3. Les obligations de compte rendu

Malgré une rédaction allégée par rapport au texte de l'Assemblée nationale, il entre bien dans les intentions de votre rapporteur que l'utilisation des crédits virés ou transférés fasse l'objet d'un compte rendu spécial inséré aux rapports de performances exigés à l'appui des projets de loi de règlement.

Ce compte-rendu sera, normalement, élaboré par le responsable du programme de destination des crédits ainsi mouvementés.

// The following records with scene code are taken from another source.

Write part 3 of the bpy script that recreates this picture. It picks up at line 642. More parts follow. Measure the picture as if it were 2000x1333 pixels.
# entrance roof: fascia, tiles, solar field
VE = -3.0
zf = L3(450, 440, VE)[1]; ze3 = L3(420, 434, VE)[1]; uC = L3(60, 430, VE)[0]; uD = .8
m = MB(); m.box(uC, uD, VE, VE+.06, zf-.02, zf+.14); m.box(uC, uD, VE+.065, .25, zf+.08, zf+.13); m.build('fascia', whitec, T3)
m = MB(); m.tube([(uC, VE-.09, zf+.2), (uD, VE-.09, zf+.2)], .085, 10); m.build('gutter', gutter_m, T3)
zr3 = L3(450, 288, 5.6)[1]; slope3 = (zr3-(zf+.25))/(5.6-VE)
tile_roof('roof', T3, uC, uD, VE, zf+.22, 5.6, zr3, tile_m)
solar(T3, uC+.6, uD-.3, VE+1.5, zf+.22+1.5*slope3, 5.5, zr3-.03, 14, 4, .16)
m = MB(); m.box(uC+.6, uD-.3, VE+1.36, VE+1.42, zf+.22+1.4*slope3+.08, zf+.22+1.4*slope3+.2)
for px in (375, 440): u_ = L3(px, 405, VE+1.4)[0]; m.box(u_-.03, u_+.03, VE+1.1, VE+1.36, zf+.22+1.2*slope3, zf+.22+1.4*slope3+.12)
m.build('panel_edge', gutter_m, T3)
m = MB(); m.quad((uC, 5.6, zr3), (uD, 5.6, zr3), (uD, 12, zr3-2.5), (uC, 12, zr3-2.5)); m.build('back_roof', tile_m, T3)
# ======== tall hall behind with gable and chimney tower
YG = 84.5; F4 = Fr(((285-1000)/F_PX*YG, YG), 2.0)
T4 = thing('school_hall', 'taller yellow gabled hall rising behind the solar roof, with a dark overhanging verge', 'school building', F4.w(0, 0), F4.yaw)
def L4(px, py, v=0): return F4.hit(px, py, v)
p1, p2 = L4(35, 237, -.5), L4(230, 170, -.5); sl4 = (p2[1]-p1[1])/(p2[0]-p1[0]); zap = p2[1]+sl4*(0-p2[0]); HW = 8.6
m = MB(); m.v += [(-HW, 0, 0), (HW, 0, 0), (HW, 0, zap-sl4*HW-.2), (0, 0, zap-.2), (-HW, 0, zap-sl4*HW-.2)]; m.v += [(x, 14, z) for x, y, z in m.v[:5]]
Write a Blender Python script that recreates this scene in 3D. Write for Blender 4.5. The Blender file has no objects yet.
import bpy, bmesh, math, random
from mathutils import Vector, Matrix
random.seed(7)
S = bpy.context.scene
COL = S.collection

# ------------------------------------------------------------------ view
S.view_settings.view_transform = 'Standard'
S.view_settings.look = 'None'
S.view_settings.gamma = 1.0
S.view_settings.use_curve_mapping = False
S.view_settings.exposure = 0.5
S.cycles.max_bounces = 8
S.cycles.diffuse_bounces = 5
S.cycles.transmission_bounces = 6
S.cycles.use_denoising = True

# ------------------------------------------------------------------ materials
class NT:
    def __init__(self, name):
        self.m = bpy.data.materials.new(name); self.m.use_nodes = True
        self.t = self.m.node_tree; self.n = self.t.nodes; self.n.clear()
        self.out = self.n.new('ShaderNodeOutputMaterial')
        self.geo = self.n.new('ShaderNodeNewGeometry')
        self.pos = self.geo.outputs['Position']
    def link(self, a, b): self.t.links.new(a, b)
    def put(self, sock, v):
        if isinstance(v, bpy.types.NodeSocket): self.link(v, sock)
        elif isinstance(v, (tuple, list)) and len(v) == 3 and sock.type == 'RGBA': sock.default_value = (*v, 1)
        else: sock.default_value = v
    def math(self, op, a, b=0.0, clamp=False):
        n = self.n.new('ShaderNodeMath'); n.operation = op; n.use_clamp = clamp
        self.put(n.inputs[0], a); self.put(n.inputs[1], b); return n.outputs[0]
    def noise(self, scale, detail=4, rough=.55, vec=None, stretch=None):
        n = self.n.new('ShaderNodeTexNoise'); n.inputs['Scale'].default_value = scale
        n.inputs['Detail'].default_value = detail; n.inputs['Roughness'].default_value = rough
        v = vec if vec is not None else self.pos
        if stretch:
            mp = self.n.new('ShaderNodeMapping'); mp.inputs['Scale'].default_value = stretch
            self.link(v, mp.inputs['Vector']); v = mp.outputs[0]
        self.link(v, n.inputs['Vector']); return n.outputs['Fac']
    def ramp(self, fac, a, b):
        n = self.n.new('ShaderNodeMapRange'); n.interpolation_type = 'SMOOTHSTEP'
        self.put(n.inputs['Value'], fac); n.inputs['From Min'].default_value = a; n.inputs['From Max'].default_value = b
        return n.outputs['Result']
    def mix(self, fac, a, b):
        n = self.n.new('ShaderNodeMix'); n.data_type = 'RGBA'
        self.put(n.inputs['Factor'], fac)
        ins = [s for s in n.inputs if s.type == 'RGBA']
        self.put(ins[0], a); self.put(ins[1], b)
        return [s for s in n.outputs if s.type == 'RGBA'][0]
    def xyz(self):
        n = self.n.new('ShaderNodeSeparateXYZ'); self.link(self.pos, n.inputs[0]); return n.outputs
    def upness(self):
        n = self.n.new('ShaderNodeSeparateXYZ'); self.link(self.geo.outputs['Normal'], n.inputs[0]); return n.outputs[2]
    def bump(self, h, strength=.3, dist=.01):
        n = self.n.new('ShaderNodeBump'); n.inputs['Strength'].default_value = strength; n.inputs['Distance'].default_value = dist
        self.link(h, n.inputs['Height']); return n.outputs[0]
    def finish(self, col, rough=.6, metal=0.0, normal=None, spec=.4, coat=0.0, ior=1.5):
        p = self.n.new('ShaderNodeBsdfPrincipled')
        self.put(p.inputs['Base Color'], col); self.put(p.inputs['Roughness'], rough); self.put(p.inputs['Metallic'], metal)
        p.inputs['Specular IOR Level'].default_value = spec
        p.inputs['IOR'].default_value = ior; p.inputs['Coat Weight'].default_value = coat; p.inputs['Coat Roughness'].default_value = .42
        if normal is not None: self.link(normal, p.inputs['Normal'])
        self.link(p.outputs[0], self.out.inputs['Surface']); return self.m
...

4. Des mouvements de crédits dont le champ est circonscrit

Le dispositif proposé par votre commission est limité aux crédits spécialisés par programmes. On rappelle que la plupart de ces crédits sont limitatifs. Il n'est ainsi plus nécessaire de prévoir la prohibition des transferts et virements en provenance de dotations évaluatives ou provisionnelles et en direction de dotations limitatives que pour quelques hypothèses seulement. Cette disposition serait introduite à l'article 7 de la présente proposition de loi organique.

Décision de la commission : votre commission vous propose d'adopter cet article ainsi amendé.

* 43 Rapport sur l'exécution des lois de finances pour l'année 1999.